The reason is that leakage is now enough of a contributor to power dissipation that adding frequency increases power more than just linearly. Consider the step function between a 3.2GHz Prescott (rated at 84W TDP) and a 3.4GHz Prescott (rated at 115W TDP), followed by a complete flattening in power up to 3.8GHz (still rated at 115W).

This is because Intel bins their chips based on leakage levels. The 3.4GHz/84W parts are ultra low leakage parts, as are the 3.8GHz/115GHz parts. Meanwhile, the 2.8GHz/84W and 3.4GHz/115W parts are higher leakage parts.
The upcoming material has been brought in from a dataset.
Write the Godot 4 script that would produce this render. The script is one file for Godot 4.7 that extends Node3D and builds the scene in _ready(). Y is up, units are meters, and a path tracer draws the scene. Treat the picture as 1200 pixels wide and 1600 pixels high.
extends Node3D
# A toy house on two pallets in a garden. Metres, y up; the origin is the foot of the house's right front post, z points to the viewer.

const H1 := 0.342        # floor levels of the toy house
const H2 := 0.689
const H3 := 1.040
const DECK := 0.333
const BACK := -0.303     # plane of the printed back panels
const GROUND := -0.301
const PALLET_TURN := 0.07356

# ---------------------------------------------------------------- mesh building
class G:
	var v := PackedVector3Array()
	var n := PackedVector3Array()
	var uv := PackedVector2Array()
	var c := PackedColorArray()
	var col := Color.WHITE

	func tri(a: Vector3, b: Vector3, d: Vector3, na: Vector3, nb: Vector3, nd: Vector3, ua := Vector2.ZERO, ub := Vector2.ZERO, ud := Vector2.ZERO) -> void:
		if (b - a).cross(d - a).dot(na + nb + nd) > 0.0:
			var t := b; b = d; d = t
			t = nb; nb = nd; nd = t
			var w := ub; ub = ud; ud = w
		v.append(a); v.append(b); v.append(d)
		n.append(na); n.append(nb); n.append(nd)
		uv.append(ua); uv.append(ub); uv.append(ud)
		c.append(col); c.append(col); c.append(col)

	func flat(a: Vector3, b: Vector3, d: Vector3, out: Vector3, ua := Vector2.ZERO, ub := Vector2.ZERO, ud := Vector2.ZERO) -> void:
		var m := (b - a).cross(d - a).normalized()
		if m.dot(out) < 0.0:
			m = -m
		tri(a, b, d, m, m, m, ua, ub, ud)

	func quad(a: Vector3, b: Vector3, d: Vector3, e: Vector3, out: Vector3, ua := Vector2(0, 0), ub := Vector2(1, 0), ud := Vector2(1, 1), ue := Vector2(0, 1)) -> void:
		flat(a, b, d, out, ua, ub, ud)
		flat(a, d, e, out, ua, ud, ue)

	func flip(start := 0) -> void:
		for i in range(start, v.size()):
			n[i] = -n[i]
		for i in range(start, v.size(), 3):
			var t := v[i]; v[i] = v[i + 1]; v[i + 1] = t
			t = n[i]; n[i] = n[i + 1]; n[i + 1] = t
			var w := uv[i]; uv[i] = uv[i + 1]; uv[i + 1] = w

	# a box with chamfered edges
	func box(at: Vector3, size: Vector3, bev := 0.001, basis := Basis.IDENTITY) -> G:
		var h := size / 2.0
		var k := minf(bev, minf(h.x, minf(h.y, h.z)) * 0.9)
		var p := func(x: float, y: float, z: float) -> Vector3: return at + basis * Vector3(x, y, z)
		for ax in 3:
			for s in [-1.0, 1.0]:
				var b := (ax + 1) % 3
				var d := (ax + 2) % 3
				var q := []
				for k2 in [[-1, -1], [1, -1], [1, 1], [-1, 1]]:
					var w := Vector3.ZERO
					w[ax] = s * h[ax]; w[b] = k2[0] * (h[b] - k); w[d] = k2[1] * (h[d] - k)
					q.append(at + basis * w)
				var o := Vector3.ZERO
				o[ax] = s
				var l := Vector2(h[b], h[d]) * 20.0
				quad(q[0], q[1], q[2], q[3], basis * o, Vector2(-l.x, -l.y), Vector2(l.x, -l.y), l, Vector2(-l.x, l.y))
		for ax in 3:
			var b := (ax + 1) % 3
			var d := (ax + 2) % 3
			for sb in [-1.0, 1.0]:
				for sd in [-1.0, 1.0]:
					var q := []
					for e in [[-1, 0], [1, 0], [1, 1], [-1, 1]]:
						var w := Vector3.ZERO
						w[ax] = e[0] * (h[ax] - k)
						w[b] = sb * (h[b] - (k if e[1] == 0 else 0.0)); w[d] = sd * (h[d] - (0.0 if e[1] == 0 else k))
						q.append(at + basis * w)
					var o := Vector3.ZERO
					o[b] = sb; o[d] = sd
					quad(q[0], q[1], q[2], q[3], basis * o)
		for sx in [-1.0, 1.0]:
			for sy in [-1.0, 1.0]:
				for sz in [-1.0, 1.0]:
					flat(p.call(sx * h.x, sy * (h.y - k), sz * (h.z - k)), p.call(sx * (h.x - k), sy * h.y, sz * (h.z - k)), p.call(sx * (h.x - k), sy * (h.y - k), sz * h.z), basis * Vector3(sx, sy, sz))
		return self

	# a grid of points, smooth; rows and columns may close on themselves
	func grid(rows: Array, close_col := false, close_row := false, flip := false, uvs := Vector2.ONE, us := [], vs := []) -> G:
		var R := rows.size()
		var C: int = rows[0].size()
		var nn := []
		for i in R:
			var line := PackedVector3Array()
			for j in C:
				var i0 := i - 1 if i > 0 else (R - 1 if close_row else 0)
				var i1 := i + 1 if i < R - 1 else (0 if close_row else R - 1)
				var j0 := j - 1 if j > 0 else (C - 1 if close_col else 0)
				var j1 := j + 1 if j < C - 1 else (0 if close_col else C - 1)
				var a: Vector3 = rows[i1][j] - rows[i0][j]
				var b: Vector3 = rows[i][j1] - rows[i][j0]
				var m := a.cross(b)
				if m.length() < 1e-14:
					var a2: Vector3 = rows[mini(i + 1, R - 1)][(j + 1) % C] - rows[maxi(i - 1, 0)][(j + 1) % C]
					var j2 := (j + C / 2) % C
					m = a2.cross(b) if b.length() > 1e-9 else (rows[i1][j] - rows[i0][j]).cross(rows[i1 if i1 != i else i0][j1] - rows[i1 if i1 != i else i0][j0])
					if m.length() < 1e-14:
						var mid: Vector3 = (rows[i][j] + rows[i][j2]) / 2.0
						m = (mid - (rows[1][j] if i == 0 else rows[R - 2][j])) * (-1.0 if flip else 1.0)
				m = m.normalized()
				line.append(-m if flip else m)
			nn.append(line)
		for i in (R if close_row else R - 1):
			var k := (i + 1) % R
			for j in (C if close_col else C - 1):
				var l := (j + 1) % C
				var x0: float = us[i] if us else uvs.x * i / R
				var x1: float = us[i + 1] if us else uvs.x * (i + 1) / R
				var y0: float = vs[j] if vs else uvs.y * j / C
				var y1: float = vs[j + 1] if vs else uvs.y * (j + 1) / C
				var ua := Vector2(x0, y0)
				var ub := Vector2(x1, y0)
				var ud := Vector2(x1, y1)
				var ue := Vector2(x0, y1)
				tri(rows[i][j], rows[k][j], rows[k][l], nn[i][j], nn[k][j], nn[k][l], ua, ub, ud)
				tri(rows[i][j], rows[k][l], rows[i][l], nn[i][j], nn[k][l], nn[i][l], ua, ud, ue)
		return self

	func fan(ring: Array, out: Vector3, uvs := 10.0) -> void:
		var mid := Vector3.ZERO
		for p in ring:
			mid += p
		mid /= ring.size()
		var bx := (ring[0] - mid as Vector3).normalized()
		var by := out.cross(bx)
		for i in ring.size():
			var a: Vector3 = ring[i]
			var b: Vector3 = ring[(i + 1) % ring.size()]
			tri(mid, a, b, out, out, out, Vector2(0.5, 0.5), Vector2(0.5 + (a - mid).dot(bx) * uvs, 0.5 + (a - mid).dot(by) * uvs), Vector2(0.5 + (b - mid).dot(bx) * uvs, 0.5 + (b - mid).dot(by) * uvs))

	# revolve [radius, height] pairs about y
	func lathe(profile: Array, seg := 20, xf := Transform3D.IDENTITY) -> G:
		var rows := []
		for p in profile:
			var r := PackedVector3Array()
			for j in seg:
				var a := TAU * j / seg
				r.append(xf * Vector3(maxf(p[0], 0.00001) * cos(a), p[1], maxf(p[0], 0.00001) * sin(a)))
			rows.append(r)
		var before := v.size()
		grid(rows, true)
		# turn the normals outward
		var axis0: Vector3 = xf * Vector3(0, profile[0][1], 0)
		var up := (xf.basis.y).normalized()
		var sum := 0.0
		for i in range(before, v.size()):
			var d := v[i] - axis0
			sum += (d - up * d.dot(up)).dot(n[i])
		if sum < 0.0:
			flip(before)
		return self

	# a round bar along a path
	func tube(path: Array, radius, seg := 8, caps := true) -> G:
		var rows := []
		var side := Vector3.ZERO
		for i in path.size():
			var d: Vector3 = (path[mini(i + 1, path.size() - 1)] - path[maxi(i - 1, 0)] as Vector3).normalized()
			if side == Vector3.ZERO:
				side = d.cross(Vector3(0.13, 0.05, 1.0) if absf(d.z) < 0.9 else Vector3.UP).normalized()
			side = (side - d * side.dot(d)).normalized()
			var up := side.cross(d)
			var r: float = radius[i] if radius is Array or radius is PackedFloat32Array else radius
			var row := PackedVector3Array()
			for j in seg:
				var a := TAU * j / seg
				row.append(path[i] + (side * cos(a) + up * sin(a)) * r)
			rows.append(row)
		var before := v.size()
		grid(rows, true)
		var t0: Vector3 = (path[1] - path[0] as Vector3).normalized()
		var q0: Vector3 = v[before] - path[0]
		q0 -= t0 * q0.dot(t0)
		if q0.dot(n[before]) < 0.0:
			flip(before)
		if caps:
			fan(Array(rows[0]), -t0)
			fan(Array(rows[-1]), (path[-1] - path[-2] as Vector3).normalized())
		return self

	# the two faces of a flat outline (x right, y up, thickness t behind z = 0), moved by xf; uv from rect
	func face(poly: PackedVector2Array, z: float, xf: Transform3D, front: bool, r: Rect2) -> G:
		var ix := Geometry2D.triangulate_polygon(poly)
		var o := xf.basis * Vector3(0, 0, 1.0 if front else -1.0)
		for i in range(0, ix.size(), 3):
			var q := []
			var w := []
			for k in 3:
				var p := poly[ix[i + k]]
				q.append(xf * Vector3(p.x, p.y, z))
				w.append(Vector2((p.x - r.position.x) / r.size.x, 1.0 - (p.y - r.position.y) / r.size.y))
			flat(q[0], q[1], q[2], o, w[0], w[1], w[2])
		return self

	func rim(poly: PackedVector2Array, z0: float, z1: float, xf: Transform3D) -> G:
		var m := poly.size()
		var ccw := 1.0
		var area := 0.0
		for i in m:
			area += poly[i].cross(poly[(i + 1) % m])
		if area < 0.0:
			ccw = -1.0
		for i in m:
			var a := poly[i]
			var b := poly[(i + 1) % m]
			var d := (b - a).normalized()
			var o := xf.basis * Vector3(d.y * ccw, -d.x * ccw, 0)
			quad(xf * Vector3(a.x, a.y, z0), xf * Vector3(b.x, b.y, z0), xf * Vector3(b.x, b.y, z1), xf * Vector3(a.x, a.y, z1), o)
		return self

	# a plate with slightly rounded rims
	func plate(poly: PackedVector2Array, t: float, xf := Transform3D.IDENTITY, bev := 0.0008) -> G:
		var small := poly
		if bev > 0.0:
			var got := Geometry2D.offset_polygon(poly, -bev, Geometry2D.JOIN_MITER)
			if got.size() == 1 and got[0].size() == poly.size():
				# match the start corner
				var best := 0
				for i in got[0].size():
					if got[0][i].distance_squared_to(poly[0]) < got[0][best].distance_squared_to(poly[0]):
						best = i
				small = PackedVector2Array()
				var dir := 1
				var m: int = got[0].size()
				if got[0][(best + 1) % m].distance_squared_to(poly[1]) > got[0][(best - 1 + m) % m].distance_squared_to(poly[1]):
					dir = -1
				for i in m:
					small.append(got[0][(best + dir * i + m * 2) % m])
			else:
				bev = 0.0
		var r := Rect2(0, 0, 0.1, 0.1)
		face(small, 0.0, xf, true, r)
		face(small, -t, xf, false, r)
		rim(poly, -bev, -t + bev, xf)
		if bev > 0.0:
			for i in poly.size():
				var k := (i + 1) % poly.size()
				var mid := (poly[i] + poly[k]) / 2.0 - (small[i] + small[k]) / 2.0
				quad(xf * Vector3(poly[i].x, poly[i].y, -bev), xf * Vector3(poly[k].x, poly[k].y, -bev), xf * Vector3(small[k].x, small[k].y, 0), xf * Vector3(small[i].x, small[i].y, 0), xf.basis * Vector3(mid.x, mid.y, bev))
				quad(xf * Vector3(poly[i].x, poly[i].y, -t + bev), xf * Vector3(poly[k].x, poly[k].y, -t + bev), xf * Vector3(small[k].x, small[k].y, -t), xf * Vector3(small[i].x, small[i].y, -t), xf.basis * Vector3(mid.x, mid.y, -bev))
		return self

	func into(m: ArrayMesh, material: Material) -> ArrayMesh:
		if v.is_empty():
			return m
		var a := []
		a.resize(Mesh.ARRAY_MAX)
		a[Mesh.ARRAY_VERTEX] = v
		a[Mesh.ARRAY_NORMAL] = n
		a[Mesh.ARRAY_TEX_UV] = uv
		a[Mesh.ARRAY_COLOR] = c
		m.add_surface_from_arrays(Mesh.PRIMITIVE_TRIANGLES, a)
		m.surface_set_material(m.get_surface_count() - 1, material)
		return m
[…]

By moving to 65nm, the distribution of power is going to shift according to this graph:

ftp://download.intel.com/research/silicon/65nm_logic_press_briefing_0804.pdf (slide 12)

It shows that at the same leakage, drive strength (key component to switching speed, i.e. frequency) can increase from 0.6 to 0.7mA/uM (about 17% improvement). Meanwhile, leakage at the same drive strength decreases from 100 down to 20nA/uM (5x reduction). This shows us that you can reduce power a helluva lot more at the same frequency than you can increase frequency at the same power.

Like I said before, I expect a 25% or greater improvement in frequency at the same power from 90nm to 65nm. If Intel wanted, they could vastly reduce power at the same frequency, but that doesn't offer as much of a competitive prospect for them than increasing frequency.